Given that:
[A] I do a lot of
cooking.
[B] A substantial percentage of our trash every week is peelings and cores and seeds and other bits from fruits and vegetables.
[C] M has a lot of plants that could use high quality soil.
It clearly was time for us to start doing some composting. While a few cities do curbside composting (notably Seattle, or at least the neighborhood my friend's condo was in), Lakewood does not. If you want to pay someone to take care of it there are local options like the
Rust Belt Riders, but we opted to do it ourselves.
When I was a kid, my mother had a composting bin back in the garden. It was very basic, just some chicken wire held up by wooden stakes, with none of the fancy
rollers or any of that. It was all the way in the back of the yard, which at that time bordered on a farm field, so any smell was only noticeable when you were close to it. My mother had taken a half gallon ice cream bin with a lid and used it to store the scraps until it was time to empty them out. We don't really have the room in our yard to do that currently, so we took a different approach.

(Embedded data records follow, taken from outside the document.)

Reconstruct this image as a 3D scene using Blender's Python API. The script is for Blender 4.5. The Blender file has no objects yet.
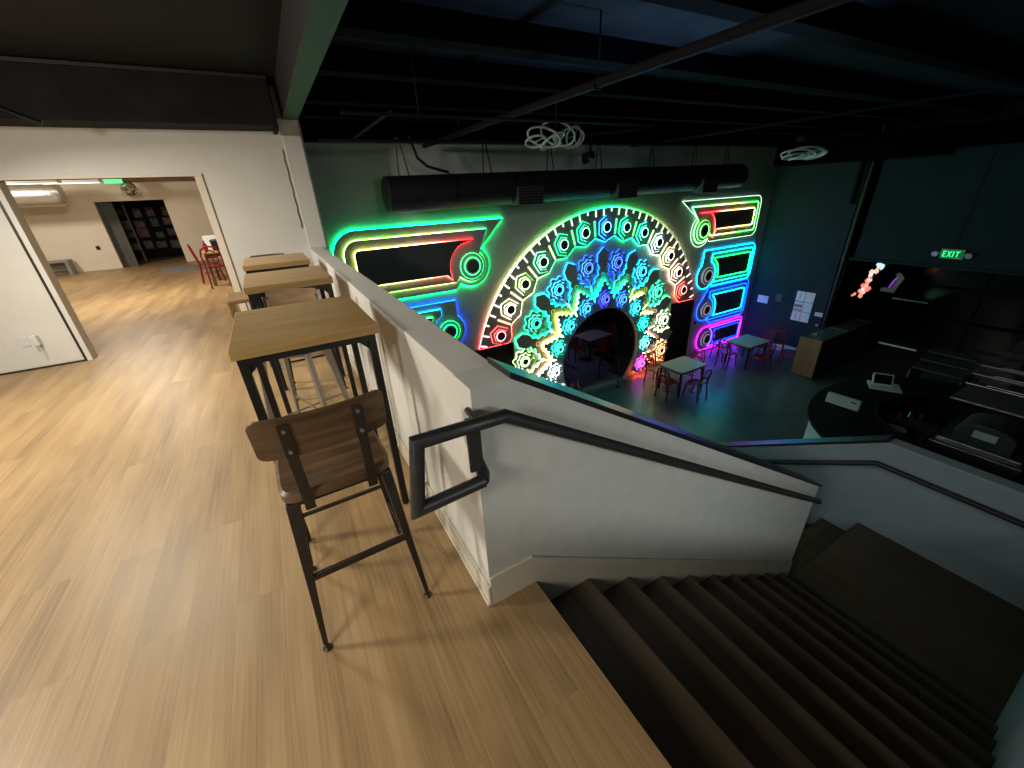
import bpy, math, random
from mathutils import Vector, Matrix
random.seed(7)
C = bpy.context.scene.collection
PI = math.pi
cos, sin, rad = math.cos, math.sin, math.radians

# ------------------------------------------------------------------ mesh builder
class MB:
    def __init__(s): s.v=[]; s.f=[]; s.c=[]
    def add(s, vs, fs, col=None):
        o=len(s.v); s.v += [tuple(p) for p in vs]; s.f += [tuple(i+o for i in f) for f in fs]
        s.c += [col or (1,1,1)]*len(vs) if not isinstance(col, list) else col
        return s
    def box(s, a, b, col=None):
        (x0,y0,z0),(x1,y1,z1)=a,b
        vs=[(x0,y0,z0),(x1,y0,z0),(x1,y1,z0),(x0,y1,z0),(x0,y0,z1),(x1,y0,z1),(x1,y1,z1),(x0,y1,z1)]
        return s.add(vs,[(0,3,2,1),(4,5,6,7),(0,1,5,4),(1,2,6,5),(2,3,7,6),(3,0,4,7)],col)
    def cbox(s, c, d, m=None, col=None):
        m=m or Matrix.Identity(3); c=Vector(c); hx,hy,hz=[k/2 for k in d]
        vs=[c+m@Vector(p) for p in [(-hx,-hy,-hz),(hx,-hy,-hz),(hx,hy,-hz),(-hx,hy,-hz),(-hx,-hy,hz),(hx,-hy,hz),(hx,hy,hz),(-hx,hy,hz)]]
        return s.add(vs,[(0,3,2,1),(4,5,6,7),(0,1,5,4),(1,2,6,5),(2,3,7,6),(3,0,4,7)],col)
    def bar(s, p, q, w, h=None, up=(0,0,1), w2=None, h2=None):
        p,q=Vector(p),Vector(q); d=(q-p).normalized(); u=Vector(up)
        if abs(d.dot(u))>.98: u=Vector((0,1,0))
        r=d.cross(u).normalized(); u=r.cross(d)
        h=h or w; w2=w2 or w; h2=h2 or h; vs=[]
        for c,a,b in ((p,w,h),(q,w2,h2)):
            vs += [c-r*a/2-u*b/2, c+r*a/2-u*b/2, c+r*a/2+u*b/2, c-r*a/2+u*b/2]
        return s.add(vs,[(0,1,2,3),(7,6,5,4),(0,4,5,1),(1,5,6,2),(2,6,7,3),(3,7,4,0)])
    def tube(s, pts, r, n=10, closed=False, cols=None):
        P=[Vector(p) for p in pts]; N=len(P); vs=[]; cs=[]
        rr = r if isinstance(r,(list,tuple)) else [r]*N
        ref=None
        for i in range(N):
            d1=(P[i]-P[i-1]) if (closed or i>0) else (P[1]-P[0])
            d2=(P[(i+1)%N]-P[i]) if (closed or i<N-1) else (P[N-1]-P[N-2])
            d1=d1.normalized() if d1.length>1e-9 else Vector((0,0,1)); d2=d2.normalized() if d2.length>1e-9 else d1
            t=d1+d2; t=t.normalized() if t.length>1e-3 else d1
            if ref is None:
                ref = Vector((0,0,1)) if abs(t.z)<.9 else Vector((0,1,0))
            a=(ref-t*ref.dot(t))
            if a.length<1e-5: a=t.orthogonal()
            a.normalize(); b=t.cross(a); ref=a-d2*a.dot(d2)
            if ref.length<1e-4: ref=d2.orthogonal()
            ref.normalize()
            mv=d2-d1; k=1/max(.45,abs(d1.dot(t)))-1
            mv=mv.normalized() if mv.length>1e-4 else None
            for j in range(n):
                th=2*PI*j/n; o_=(a*cos(th)+b*sin(th))*rr[i]
                if mv: o_=o_+mv*(o_.dot(mv)*k)
                vs.append(P[i]+o_)
                cs.append(cols[i] if cols else (1,1,1))
        fs=[]
        for i in range(N if closed else N-1):
            k=(i+1)%N
            for j in range(n):
                l=(j+1)%n; fs.append((i*n+j,i*n+l,k*n+l,k*n+j))
        if not closed:
            fs.append(tuple(range(n))[::-1]); fs.append(tuple((N-1)*n+j for j in range(n)))
        return s.add(vs,fs,cs)
    def lathe(s, prof, c=(0,0,0), n=24):
        c=Vector(c); vs=[]; fs=[]
        for r,z in prof:
            for j in range(n): vs.append(c+Vector((r*cos(2*PI*j/n),r*sin(2*PI*j/n),z)))
        for i in range(len(prof)-1):
            for j in range(n):
                l=(j+1)%n; fs.append((i*n+j,i*n+l,(i+1)*n+l,(i+1)*n+j))
        fs.append(tuple(range(n))[::-1]); fs.append(tuple((len(prof)-1)*n+j for j in range(n)))
        return s.add(vs,fs)
    def prism(s, poly, f, d0, d1, col=None):
        """poly of 2-D points, f(u,v,d) -> 3-D, extruded from d0 to d1"""
        n=len(poly); vs=[f(u,v,d0) for u,v in poly]+[f(u,v,d1) for u,v in poly]
        fs=[tuple(range(n))[::-1],tuple(range(n,2*n))]
        for i in range(n):
            k=(i+1)%n; fs.append((i,k,n+k,n+i))
        return s.add(vs,fs,col)
    def build(s, name, m, parent=None, bevel=0, smooth=False, loc=None, rot=None, seg=2, fixn=True):
        me=bpy.data.meshes.new(name); me.from_pydata([tuple(v) for v in s.v],[],s.f)
        at=me.color_attributes.new('led','FLOAT_COLOR','POINT')
        if any(c!=(1,1,1) for c in s.c):
            for i,c in enumerate(s.c): at.data[i].color=(*c,1)
        if fixn:
            import bmesh
            bm=bmesh.new(); bm.from_mesh(me); bmesh.ops.recalc_face_normals(bm,faces=bm.faces); bm.to_mesh(me); bm.free()
        me.materials.append(m)
        o=bpy.data.objects.new(name,me); C.objects.link(o)
        if parent: o.parent=parent
        if loc is not None: o.location=loc
        if rot is not None: o.rotation_euler=rot
        if smooth:
            for p in me.polygons: p.use_smooth=True
            try: me.set_sharp_from_angle(angle=rad(38))
            except Exception: pass
        if bevel:
            b=o.modifiers.new('bevel','BEVEL'); b.width=bevel; b.segments=seg; b.limit_method='ANGLE'; b.angle_limit=rad(40)
        return o

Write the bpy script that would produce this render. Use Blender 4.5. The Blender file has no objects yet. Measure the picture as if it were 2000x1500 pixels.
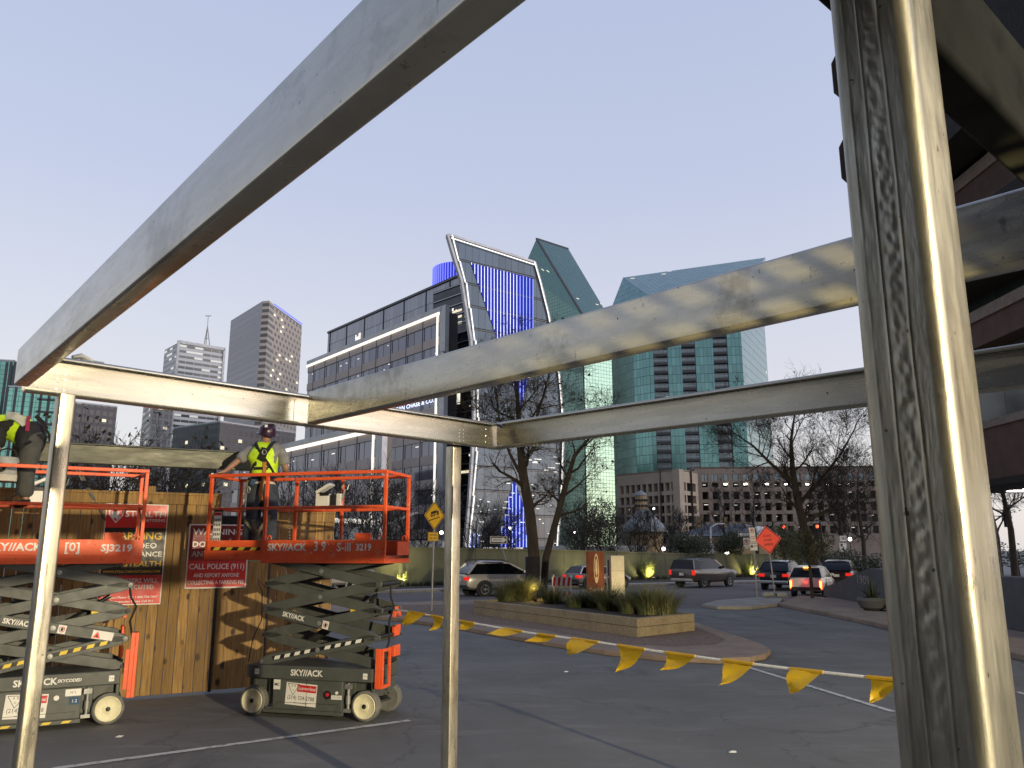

Back in her apartment, M used to have an improvised
worm farm in some plastic bins. Given her experience, we decided to buy a ready made worm farm, which we purchased as a mutual holiday present. On Friday, M picked up some worms, and they have been set up in the basement to do their thing. It's going to take me a bit to get in the habit of "throw scraps in container to feed worms" instead of tossing them in the trash can, but we shouldn't have any trouble feeding them all the scraps they can handle. We'll see how it goes.